We don’t know yet (and we may never, truly) if the shooter, Jared Lee Loughner, was compelled by the vitriolic rhetoric and campaigns of the Tea Party and extreme conservatives to attend the Giffords event with the goal of assassinating the representative. She has been outspoken about the xenophobic and hateful policies instituted by Arizona in an attempt to curb illegal immigration. One can’t ignore the language used by these campaigns to foment outrage and anger among a constituency that is anti-other and carries guns to political rallies. Words like “eliminate” in reference to contenders in races, “in the cross-hairs,” “on the attack.” Is it typical campaign language or is it something else? Language is power. To deny that is to essentially put your head in the sand and pretend the world doesn’t exist. What we say and how we say it has meaning, something I try to teach my students always when words like “faggot” or “retarded” pop up in class. Loughner may well be a psychopath – there’s no other way to describe someone who shoots up a group of random people in a grocery store – but how much did language play a part in how he decided to release that rage? For many people on the outskirts of society, people like Dylan Klebold and Eric Harris of the Columbine shootings, they often find solace in communities that are outside the norm. For years people tried to connect shootings like this to horror-core and other music genres, but most of us cried out in the name of censorship and said no, this is just a result of a community leaving these boys behind and children bullying, knowing not how they hurt others in doing so. Others lamented weak gun legislation. And of course there are always the people that shake their heads, call the shooters crazy, and move on from the event choosing never to reflect on how they could have done something.

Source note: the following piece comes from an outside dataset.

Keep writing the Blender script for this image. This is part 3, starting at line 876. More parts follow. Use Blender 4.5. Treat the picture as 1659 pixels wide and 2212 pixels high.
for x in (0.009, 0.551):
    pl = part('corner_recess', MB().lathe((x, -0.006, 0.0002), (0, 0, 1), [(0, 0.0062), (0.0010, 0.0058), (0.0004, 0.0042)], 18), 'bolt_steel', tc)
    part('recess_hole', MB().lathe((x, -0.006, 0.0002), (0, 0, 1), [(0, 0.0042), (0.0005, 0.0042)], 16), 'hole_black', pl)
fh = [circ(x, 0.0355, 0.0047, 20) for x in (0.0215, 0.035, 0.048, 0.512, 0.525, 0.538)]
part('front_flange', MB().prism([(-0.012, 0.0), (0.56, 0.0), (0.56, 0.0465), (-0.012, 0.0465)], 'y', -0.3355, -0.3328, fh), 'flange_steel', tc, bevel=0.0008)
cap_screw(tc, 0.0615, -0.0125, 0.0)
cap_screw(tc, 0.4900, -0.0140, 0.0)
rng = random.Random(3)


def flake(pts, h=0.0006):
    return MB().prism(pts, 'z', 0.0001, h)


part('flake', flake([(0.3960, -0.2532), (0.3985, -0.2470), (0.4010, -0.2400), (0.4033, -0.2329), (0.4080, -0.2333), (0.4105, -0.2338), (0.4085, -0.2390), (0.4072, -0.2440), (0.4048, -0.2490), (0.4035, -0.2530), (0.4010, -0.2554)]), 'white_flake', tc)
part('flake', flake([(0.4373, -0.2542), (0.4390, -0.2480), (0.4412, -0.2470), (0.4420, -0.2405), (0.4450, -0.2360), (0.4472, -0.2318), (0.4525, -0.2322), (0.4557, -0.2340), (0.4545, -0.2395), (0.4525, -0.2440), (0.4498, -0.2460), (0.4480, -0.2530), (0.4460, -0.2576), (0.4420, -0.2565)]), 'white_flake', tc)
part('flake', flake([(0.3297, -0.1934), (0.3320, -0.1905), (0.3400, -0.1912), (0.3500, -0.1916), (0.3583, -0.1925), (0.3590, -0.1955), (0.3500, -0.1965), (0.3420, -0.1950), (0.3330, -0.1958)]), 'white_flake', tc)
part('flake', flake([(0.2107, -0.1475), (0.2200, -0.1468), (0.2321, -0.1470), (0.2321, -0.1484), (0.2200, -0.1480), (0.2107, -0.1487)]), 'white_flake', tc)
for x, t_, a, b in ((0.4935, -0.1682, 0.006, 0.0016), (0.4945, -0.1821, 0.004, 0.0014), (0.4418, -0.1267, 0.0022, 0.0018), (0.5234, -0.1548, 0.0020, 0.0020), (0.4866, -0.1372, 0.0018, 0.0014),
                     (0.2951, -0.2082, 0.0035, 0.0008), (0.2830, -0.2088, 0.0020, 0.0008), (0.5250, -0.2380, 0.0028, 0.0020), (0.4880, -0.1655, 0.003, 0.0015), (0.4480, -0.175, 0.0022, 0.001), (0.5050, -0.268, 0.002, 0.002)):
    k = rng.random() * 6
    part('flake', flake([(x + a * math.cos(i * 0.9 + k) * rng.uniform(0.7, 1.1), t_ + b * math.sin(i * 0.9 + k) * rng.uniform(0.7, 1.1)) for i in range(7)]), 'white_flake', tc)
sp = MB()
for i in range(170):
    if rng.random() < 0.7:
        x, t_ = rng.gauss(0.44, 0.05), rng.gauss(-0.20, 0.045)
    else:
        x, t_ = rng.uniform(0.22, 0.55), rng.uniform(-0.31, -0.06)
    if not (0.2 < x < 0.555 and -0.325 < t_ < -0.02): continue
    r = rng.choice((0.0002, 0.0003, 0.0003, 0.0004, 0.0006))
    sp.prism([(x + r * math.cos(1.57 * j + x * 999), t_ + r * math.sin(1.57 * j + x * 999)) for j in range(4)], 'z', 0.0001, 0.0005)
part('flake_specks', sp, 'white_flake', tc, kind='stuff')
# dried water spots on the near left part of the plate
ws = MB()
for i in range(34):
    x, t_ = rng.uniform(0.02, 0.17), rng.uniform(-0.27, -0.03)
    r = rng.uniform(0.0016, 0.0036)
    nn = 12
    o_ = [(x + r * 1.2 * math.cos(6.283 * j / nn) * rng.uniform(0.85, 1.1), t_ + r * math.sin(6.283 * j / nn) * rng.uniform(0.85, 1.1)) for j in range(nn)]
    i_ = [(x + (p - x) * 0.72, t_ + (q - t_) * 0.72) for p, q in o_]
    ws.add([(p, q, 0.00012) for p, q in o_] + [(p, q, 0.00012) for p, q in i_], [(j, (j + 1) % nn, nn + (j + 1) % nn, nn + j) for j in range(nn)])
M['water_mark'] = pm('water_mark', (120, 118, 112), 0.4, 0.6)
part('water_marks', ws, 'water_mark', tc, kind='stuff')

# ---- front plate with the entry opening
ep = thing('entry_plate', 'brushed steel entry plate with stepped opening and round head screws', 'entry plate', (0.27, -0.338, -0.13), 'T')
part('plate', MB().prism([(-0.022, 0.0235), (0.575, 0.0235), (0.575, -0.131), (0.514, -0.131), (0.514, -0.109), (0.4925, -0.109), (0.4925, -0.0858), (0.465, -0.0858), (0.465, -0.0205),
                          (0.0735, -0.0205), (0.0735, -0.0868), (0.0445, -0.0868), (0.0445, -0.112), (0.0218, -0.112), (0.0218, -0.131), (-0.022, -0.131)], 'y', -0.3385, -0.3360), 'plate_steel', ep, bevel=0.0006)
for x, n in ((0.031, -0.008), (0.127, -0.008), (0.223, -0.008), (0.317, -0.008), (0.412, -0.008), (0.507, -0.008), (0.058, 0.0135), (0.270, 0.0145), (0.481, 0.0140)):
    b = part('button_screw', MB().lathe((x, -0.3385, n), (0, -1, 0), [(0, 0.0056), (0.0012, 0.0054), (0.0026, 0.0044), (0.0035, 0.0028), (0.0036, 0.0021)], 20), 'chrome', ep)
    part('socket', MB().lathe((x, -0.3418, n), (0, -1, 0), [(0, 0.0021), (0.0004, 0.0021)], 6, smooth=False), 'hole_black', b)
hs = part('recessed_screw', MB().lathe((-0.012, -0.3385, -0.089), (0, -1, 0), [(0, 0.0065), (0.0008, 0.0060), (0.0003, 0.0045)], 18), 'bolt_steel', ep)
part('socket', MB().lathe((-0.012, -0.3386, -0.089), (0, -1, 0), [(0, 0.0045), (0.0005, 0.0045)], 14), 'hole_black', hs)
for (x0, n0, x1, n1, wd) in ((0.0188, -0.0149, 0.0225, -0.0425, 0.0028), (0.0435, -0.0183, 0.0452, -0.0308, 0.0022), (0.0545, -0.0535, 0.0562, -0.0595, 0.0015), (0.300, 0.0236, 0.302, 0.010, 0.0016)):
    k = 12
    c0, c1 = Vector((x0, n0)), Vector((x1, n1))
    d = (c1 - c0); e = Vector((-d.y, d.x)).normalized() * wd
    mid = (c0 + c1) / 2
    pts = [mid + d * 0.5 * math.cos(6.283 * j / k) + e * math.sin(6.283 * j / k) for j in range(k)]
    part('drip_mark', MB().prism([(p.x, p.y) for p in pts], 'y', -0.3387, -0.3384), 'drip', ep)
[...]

But which is it? I’m a rabid support of free speech. Even in cases where I hate the subject and wish others weren’t writing/painting/singing about it in an attempt to raise even more supporters, I deal with it because I see it as a necessary part of supporting the right to free speech. But how far is too far? Most journalism students learned the case of Schenck v. United States where the phrase “clear and present danger” was first used (speech should be free unless it creates a clear and present danger to others). This can be stretched to fit anyone’s argument (for or against), but we must think about it in moments like these, even just a little. And maybe Loughner’s shooting had nothing to do with Tea Party rhetoric. Maybe he is just a psychotic killer and not a psychotic killer that’s also a Tea Party member (Jacob Weisberg tackled the idea that Loughner may have been influenced by both mental illness and political rhetoric on Slate.com, calling it “politically tinged schizophrenia” while David Greenberg labeled Loughner a political assassin.). The question still remains: How are we going to deal with a society that seems to be growing ever more hateful and outraged and a political system that purposely taps into that rage to push agendas only to back away and say “no, he was just crazy” when it blows up in their faces? I say these things, but then the hairs on my back stand on end when I realize I’m pushing to limit speech that is used in many situations (political campaigns, sports games, etc.). Maybe I’m just looking for a big group or movement to blame, something on which I can take out my anger when I see the faces of the innocent dead on web pages.

Blaming something big and without a face is easy…looking inside ourselves to see what we could have done to prevent this is not. As a teacher it’s my job to reach out and support my students – all of them – even when there are so many I can’t seem to find the bottom of the grading pile. And especially those students that seem to be on the fringe, getting lost in their own thoughts and shameful memories, bullied by students for being so damn different. This isn’t to say that it’s always the “weird kid” that ends up going on a murderous rampage, but it doesn’t hurt to care for those students and show them they aren’t alone in whatever they might be dealing with at home or just in their own heads. As news sources try to find explanations for an unthinkable event we will no doubt learn more about Jared. He already has a pretty clear digital footprint that should have been a warning to someone, but it’s hard to tell in a world where anyone can upload anything, where insanity and fringe behavior are rewarded with more hits and views. Loughner is getting lots of views and hits right now, but the warning signs are lost on viewers. It’s too late.